Revenues for the three months ended September 30, 2009 decreased $21.6 million as compared to the same period in the prior year. Reduced activity levels were seen in all of Horizon's segments as a result of the global economic and financial downturn.

Camp & Catering revenues decreased $11.6 million as demand for accommodation and support services declined significantly with lowered exploration and drilling activity and reduction of activity on many oil sands projects. Demand also declined significantly for the sales of new and used camps and for camp rental and catering services.

Matting revenues decreased $7.8 million primarily due to a decrease in the number of mats sold as customers shifted from purchases to rentals, while the majority of mats purchased were lower priced used mats rather than new mats. Mat rental activity was up significantly, but reduced rental rates and bundling of transportation and installation services to remain competitive resulted in lower service revenues.

Marine Service revenues decreased $2.9 million due to reduced tug and barge revenue, reflecting reduced activity in the Northwest Territories.

EBITDAS and operating earnings decreased by $9.2 million and $8.0 million respectively as compared to the same period in the prior year. The global economic and financial downturn has led to a decrease in demand for oilfield service and support activities and has led to increased customer focus on costs resulting in narrower margins on many of Horizon's products and services.

Outlook

Horizon's businesses are continuing to experience the impact of the global recession through reduced activity levels and margin contraction as competitors vie for fewer jobs. Horizon's customers in the conventional oil and gas exploration and production business have seen their cash flows reduced dramatically by lower commodity prices, which has led to 2009 drilling activity declining to levels not seen in over a decade. Relief from this situation is unlikely to occur until general economic activity improvements spur increased industrial demand for commodities, in particular for natural gas.

Crude oil prices have improved from their recent low in the $35 US per barrel range to the high $70's US per barrel. The combination of this price improvement and labour and materials cost deflation has helped restart a number of northern Alberta oil sands projects. As a result, the number of new camp projects that have been put out to bid has increased over the last few months. Horizon's investments in camp and catering facilities in the region should benefit from this increase in activity and help offset the continued depressed conventional oil and gas market.

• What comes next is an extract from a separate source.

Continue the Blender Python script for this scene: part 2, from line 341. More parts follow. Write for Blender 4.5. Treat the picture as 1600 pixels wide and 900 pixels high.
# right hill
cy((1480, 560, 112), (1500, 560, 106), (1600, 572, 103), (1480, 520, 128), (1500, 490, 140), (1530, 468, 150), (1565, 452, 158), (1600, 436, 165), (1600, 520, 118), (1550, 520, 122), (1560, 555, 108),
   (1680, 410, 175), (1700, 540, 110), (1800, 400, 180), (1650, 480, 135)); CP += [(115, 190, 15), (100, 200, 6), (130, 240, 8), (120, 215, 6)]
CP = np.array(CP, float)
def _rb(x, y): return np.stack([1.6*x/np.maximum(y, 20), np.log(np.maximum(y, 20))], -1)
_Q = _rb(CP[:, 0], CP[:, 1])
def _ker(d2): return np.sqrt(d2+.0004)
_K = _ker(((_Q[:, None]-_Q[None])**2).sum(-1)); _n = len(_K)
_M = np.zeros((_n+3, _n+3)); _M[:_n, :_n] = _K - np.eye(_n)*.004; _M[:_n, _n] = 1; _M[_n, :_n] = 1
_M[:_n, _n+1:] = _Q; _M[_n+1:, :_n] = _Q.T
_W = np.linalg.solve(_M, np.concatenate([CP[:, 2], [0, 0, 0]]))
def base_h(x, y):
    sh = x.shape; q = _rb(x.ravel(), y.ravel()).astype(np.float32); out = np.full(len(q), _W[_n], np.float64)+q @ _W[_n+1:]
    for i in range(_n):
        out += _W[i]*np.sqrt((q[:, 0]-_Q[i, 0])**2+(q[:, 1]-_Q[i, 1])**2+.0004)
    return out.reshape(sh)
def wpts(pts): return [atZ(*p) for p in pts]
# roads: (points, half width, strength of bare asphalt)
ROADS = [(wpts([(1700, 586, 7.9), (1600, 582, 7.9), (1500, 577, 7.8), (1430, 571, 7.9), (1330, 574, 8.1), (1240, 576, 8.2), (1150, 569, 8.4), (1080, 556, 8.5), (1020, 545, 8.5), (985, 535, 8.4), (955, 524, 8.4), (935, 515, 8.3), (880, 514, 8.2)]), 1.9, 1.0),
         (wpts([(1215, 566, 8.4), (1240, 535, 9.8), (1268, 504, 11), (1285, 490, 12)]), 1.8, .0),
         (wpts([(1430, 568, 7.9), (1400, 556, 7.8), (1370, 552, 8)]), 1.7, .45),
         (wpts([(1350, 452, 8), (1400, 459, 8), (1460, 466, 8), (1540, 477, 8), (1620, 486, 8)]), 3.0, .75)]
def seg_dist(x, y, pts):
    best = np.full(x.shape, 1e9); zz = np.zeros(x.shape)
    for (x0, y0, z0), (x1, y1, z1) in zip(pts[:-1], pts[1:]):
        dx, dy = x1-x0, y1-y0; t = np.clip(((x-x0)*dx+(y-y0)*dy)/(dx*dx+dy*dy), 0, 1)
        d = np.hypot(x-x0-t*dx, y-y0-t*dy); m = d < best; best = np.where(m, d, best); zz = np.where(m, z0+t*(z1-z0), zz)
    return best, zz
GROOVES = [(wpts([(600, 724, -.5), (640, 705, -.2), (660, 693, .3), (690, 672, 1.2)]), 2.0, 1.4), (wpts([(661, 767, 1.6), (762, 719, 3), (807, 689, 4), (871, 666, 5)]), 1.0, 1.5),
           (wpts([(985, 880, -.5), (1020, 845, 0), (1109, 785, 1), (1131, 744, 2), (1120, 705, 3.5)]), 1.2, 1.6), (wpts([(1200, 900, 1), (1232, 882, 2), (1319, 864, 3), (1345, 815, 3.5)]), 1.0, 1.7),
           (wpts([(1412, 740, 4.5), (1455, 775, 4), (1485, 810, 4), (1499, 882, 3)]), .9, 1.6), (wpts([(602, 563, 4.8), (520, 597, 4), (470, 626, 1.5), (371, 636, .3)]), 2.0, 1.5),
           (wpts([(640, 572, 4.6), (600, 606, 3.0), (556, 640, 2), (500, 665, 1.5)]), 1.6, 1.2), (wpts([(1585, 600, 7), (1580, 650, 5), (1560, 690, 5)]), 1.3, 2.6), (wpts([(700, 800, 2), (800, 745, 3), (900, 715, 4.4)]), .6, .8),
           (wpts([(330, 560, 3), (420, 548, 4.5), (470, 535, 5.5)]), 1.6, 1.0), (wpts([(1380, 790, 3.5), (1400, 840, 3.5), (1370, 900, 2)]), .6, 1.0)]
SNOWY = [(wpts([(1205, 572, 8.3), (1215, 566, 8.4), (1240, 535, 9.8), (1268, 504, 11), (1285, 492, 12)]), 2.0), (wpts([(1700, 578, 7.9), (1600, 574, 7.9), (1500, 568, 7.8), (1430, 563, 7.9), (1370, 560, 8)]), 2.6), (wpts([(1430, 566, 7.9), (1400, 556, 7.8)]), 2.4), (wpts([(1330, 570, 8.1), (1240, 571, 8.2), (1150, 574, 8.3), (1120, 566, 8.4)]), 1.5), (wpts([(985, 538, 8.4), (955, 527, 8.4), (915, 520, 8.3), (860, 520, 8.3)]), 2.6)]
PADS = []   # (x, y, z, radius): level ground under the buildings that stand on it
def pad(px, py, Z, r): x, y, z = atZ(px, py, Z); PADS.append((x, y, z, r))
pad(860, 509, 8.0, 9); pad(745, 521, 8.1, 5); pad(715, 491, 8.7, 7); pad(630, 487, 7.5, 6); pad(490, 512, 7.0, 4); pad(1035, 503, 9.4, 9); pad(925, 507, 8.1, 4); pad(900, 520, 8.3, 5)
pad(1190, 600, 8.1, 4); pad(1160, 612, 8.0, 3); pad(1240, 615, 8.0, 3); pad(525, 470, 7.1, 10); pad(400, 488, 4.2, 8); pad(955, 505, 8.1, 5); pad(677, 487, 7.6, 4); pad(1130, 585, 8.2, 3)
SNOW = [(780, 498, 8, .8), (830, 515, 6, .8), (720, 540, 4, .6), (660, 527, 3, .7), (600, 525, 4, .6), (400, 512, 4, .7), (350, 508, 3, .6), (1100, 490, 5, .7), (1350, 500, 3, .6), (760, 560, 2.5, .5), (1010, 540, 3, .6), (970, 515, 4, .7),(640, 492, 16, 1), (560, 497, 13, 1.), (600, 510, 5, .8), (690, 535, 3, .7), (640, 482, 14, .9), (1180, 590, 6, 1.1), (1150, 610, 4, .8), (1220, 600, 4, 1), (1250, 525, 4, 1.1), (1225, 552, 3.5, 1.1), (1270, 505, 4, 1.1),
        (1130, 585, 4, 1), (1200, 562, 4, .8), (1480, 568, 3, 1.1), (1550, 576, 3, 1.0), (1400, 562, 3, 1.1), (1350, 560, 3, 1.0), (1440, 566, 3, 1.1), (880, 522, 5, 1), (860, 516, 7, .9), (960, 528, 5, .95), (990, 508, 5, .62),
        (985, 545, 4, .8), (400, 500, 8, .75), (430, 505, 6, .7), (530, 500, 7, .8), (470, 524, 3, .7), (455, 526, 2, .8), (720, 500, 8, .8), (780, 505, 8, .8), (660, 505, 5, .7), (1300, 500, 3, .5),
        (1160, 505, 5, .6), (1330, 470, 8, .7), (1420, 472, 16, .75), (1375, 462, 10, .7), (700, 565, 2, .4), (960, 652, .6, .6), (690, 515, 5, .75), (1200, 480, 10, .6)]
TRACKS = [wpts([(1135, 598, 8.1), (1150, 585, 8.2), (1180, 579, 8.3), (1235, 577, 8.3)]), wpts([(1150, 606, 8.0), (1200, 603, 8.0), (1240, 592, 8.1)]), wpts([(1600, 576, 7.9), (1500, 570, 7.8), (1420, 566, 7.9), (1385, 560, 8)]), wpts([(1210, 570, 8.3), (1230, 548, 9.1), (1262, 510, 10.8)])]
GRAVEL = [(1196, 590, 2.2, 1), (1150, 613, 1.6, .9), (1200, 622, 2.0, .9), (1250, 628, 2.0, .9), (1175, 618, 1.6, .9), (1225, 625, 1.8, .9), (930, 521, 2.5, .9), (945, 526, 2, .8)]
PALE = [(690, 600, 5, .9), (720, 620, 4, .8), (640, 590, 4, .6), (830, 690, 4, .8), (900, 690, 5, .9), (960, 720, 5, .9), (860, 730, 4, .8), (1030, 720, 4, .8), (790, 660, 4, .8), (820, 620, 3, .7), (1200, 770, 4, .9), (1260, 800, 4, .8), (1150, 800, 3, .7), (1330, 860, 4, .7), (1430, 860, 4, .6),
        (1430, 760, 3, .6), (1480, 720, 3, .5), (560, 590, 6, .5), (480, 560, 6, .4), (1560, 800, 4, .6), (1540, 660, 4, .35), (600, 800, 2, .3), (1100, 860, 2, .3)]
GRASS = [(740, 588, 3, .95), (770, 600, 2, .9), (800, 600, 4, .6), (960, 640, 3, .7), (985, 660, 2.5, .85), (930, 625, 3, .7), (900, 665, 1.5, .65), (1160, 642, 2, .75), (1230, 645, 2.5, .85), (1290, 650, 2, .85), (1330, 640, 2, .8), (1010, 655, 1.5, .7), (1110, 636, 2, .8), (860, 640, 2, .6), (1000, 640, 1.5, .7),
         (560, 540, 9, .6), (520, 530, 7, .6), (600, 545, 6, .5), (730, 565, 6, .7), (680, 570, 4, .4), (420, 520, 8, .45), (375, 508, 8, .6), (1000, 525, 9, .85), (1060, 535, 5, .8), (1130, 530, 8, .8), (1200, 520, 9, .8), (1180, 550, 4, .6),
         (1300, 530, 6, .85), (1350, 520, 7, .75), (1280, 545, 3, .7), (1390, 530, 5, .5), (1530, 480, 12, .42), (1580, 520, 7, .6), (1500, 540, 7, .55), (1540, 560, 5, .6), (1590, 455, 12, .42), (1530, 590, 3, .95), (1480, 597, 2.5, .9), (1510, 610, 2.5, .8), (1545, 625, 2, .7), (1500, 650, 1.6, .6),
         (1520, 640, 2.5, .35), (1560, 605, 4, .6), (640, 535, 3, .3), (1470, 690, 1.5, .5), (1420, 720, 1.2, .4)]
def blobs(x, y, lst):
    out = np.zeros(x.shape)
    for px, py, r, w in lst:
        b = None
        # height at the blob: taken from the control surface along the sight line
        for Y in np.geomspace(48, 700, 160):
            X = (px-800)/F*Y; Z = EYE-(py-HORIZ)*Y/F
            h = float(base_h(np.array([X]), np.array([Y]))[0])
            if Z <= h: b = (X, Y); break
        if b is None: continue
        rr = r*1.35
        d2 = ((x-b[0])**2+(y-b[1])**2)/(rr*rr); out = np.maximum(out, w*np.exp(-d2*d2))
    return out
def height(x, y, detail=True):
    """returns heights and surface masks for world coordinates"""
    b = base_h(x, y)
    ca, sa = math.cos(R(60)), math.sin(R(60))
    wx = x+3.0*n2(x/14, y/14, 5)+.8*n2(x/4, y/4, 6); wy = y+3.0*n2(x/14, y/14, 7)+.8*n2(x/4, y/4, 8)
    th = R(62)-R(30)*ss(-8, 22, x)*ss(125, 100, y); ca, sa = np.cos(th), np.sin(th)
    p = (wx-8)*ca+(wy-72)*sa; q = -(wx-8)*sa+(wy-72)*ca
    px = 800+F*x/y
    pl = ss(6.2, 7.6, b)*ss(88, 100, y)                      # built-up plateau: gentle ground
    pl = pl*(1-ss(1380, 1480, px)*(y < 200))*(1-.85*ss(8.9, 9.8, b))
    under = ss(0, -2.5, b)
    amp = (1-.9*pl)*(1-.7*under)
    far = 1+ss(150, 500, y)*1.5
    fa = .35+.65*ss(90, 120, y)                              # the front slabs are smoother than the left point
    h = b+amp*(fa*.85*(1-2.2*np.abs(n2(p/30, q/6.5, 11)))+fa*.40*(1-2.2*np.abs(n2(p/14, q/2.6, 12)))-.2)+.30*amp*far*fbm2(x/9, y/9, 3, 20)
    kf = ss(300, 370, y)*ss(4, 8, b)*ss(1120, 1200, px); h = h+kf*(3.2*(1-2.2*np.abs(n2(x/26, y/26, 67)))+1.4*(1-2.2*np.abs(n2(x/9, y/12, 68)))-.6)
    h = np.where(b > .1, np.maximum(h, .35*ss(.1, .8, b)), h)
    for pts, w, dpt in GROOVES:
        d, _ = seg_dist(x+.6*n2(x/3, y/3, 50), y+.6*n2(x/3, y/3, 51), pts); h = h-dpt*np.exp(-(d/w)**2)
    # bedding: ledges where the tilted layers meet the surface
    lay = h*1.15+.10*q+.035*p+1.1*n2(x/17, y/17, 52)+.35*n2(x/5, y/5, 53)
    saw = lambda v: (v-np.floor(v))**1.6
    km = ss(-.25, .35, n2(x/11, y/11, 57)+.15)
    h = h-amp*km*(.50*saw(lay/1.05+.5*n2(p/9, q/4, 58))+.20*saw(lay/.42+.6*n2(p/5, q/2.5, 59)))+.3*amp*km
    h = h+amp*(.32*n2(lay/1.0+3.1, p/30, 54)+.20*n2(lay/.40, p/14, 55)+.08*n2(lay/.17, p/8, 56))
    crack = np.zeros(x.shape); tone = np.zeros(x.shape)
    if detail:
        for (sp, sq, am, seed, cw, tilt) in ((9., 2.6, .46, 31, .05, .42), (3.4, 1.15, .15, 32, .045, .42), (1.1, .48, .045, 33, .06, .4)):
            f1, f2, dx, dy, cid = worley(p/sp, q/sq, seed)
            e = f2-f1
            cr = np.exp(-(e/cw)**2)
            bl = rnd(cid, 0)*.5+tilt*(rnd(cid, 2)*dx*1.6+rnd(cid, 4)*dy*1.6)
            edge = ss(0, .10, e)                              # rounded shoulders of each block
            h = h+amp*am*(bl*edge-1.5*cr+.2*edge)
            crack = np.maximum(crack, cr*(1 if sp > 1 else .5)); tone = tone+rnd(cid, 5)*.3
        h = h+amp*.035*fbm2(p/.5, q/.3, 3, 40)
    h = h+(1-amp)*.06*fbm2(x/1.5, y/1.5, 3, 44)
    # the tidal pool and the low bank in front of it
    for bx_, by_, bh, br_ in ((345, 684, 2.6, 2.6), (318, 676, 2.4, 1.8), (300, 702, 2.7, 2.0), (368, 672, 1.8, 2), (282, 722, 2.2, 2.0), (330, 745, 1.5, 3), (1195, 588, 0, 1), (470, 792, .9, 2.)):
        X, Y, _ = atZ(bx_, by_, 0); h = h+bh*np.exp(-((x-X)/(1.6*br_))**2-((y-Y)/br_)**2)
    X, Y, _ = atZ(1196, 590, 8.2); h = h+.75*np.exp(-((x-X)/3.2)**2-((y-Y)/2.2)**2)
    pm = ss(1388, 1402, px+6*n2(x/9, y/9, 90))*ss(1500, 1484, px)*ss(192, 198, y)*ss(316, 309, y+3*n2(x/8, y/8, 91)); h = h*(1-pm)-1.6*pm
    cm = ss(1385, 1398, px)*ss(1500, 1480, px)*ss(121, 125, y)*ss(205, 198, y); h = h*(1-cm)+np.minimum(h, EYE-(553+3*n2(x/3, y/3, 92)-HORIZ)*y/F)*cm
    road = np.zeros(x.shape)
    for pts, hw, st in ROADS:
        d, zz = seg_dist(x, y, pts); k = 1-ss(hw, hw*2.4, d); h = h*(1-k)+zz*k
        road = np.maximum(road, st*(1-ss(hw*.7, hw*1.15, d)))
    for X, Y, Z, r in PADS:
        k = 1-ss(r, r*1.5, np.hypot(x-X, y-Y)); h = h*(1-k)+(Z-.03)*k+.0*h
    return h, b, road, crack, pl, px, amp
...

The mining industry has seen an improvement in commodity prices and access to capital markets. Horizon has done substantial business with mining industry participants in the past and anticipates that a number of delayed projects will be coming back on-stream in the near future. Development of shale gas resources in remote regions of north-eastern British Columbia are in their early stages and the Corporation is exploring opportunities to enter this market.

Horizon's strong and improving financial position should ensure that the Corporation sees its way through these difficult economic times and allow it to take advantage of opportunities that might be available near the bottom of the economic cycle.

During the third quarter of 2009, the Corporation repaid $1.8 million of bank borrowings and exited the quarter with $58.8 million of borrowing capacity under its $80.5 million bank credit facility. Also during the third quarter, the Corporation repurchased and cancelled 4,766,600 common shares for total cash consideration of $5.8 million.